Blog / Security
Why we designed the Nexus monitoring agent to be outbound-only
Most legacy RMM tools ask you to open something. A port for the agent to listen on, a VPN tunnel back to a management console, a firewall rule scoped "just for monitoring." Every one of those is a small, permanent increase in a client site's attack surface, and every one of those is something an already-stretched MSP has to remember to lock back down, audit, and justify at the next security review.
The Nexus on-prem agent does not listen for anything. It initiates every connection outbound, on a schedule, over an authenticated encrypted channel, and reports what it finds — device health, network status, firewall posture across FortiGate, Omada, Meraki, and UniFi gear — back to the platform.

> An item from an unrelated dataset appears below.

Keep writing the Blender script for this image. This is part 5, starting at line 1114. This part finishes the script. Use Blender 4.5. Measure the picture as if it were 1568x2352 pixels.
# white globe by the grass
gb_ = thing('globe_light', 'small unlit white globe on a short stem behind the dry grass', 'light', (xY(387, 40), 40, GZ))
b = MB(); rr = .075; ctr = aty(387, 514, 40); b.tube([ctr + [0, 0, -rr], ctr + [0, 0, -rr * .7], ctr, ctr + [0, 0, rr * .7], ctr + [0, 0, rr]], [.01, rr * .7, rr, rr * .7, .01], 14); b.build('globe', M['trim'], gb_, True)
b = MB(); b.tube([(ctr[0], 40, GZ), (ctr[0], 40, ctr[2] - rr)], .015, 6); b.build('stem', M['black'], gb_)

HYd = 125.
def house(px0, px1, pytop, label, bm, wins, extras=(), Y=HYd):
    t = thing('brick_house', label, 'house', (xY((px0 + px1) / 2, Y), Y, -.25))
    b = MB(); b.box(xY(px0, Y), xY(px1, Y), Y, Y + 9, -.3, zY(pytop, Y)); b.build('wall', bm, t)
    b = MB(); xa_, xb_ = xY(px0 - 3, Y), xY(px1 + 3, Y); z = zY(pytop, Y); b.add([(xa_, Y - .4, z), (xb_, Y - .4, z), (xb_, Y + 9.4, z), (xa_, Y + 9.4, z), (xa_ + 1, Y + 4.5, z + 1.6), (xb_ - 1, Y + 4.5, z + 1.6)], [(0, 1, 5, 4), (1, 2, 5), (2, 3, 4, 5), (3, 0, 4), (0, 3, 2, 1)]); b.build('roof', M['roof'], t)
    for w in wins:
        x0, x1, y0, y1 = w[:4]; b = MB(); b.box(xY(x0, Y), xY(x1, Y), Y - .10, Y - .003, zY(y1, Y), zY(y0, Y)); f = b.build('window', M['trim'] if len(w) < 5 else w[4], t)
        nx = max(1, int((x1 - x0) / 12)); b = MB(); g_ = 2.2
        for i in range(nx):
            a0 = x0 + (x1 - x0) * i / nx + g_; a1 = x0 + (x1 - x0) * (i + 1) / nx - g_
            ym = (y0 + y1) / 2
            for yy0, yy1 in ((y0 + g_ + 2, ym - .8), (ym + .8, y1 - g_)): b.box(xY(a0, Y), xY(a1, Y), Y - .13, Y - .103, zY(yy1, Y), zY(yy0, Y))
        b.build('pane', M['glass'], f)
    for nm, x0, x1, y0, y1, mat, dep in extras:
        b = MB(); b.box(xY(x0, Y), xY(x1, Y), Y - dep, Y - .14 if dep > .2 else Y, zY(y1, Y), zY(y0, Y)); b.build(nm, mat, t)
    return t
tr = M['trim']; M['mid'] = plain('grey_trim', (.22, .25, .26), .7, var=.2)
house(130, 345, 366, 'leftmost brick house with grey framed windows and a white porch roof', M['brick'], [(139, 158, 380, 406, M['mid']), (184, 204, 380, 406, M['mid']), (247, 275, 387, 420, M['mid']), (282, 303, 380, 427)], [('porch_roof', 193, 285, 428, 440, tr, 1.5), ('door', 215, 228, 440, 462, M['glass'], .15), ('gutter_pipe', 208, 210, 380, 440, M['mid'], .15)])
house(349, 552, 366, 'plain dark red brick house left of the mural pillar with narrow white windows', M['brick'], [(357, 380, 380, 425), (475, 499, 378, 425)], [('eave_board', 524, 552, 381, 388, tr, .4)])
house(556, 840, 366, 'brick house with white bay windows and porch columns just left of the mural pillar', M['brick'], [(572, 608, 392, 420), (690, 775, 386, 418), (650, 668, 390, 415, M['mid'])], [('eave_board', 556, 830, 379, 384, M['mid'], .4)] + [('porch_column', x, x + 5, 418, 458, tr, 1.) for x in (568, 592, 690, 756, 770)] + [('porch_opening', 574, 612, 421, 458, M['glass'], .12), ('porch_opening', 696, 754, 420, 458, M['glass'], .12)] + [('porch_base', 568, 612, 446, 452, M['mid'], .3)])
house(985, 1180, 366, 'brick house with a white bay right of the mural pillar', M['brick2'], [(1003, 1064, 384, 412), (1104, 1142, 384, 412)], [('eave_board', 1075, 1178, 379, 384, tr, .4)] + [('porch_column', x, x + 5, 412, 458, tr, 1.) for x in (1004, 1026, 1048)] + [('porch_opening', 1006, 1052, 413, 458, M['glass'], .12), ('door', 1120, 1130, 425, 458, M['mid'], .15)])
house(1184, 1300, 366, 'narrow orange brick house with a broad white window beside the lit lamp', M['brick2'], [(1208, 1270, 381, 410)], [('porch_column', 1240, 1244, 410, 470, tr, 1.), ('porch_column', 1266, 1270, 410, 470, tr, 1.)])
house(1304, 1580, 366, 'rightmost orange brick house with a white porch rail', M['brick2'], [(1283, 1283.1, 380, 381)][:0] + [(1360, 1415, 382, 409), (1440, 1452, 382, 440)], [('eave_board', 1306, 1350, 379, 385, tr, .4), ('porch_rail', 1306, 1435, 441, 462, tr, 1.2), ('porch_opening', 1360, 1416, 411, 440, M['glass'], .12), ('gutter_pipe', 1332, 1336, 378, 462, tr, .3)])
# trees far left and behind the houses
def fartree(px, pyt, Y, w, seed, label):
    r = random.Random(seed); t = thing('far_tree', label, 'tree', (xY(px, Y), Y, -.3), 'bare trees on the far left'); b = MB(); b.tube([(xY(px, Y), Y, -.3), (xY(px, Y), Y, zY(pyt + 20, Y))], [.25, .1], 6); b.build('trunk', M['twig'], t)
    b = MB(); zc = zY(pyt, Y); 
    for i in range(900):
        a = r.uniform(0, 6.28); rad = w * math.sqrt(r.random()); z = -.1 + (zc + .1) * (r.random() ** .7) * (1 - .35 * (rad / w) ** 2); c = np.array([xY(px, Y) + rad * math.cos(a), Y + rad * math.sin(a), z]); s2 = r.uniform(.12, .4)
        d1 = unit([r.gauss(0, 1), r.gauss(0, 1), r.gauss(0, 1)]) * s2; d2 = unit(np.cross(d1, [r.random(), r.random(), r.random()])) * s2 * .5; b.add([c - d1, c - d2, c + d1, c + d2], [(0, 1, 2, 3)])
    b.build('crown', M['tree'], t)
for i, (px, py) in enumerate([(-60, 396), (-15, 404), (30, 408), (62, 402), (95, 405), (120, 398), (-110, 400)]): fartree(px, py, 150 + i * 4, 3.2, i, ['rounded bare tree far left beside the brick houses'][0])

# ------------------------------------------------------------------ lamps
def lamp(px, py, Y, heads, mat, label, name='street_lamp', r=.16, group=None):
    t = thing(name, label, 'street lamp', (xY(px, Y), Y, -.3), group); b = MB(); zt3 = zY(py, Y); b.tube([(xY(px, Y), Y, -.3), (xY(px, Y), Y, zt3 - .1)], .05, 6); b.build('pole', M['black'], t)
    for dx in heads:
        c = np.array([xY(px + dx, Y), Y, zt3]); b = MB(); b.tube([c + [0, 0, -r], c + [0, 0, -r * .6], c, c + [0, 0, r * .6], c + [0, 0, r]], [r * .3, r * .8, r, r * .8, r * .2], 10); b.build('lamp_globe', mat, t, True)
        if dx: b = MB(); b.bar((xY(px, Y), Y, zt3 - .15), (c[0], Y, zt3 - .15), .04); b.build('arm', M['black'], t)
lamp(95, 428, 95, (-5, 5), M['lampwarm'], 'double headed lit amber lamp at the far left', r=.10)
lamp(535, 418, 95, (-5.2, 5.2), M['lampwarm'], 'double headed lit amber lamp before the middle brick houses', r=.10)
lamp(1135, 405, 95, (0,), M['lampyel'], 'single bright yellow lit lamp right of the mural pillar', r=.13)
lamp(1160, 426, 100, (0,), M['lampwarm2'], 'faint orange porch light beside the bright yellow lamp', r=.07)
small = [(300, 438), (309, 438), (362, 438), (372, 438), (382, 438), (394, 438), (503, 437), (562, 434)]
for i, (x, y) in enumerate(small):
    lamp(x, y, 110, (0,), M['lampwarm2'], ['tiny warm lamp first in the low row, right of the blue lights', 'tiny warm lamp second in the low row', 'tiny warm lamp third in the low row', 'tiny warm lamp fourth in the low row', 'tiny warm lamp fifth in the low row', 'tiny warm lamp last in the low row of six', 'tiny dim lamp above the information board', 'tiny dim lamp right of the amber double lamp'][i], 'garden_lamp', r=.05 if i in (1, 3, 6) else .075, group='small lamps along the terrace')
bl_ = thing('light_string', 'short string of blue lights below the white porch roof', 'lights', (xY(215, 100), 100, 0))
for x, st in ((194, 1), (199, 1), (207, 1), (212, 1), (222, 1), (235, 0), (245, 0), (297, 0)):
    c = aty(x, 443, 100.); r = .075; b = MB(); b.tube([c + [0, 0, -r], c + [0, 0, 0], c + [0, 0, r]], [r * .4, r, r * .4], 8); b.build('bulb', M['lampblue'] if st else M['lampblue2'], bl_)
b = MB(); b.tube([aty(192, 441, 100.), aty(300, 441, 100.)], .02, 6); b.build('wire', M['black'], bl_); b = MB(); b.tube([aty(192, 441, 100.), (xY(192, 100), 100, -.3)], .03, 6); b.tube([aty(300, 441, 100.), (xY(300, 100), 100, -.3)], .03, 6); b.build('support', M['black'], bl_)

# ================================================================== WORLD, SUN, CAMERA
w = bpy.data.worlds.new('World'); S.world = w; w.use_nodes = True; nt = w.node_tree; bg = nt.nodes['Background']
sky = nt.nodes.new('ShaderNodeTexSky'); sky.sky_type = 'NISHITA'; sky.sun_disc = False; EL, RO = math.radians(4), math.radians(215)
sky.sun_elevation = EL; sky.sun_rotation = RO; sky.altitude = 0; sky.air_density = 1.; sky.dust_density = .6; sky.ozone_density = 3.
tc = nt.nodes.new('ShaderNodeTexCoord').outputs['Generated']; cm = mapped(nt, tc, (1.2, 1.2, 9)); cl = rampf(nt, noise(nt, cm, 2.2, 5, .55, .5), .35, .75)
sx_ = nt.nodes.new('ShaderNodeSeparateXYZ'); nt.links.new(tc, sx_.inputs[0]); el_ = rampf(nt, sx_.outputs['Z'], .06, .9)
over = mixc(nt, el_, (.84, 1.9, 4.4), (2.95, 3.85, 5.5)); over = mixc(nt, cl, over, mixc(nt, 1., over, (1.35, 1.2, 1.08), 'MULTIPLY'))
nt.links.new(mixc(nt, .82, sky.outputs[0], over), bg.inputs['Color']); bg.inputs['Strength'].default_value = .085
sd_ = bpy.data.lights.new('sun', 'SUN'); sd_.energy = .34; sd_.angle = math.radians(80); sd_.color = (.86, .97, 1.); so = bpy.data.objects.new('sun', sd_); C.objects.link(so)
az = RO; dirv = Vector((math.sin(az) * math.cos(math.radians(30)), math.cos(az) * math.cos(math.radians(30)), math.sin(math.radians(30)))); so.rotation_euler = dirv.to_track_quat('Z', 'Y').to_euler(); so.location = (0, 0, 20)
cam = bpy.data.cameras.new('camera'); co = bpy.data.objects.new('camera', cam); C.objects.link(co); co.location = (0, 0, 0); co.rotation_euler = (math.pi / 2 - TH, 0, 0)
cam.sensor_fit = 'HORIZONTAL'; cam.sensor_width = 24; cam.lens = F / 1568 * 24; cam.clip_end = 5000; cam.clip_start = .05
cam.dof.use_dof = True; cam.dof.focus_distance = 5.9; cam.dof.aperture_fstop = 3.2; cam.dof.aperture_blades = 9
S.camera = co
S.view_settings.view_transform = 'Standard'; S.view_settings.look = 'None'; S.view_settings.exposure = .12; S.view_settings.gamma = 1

There is no inbound rule to add, because there is nothing for an inbound rule to reach.
Why this was a hard requirement
- A listening agent is a target. If it has a vulnerability, it is reachable from the network it sits on — an outbound-only agent has no listening surface to exploit remotely.
- MSPs manage dozens of sites with different firewall admins, different policies, different comfort levels. "No changes needed" removes an entire category of deployment friction and security sign-off.
- Client-side security teams increasingly ask vendors directly: "what inbound access does your agent require?" The honest answer for Nexus is none.
This is also why the compliance mapping in Nexus tracks it explicitly: outbound-only monitoring is one of the concrete architectural facts you can cite in your own SOC 2 or NIST CSF network-security narrative, not a marketing claim you have to take on faith.
None of this requires trusting a vendor's claim blindly, either — ask any RMM vendor, including us, to show you the actual firewall rule diff before and after agent install at a test site. That is the level of specificity "zero inbound exposure" should hold up to.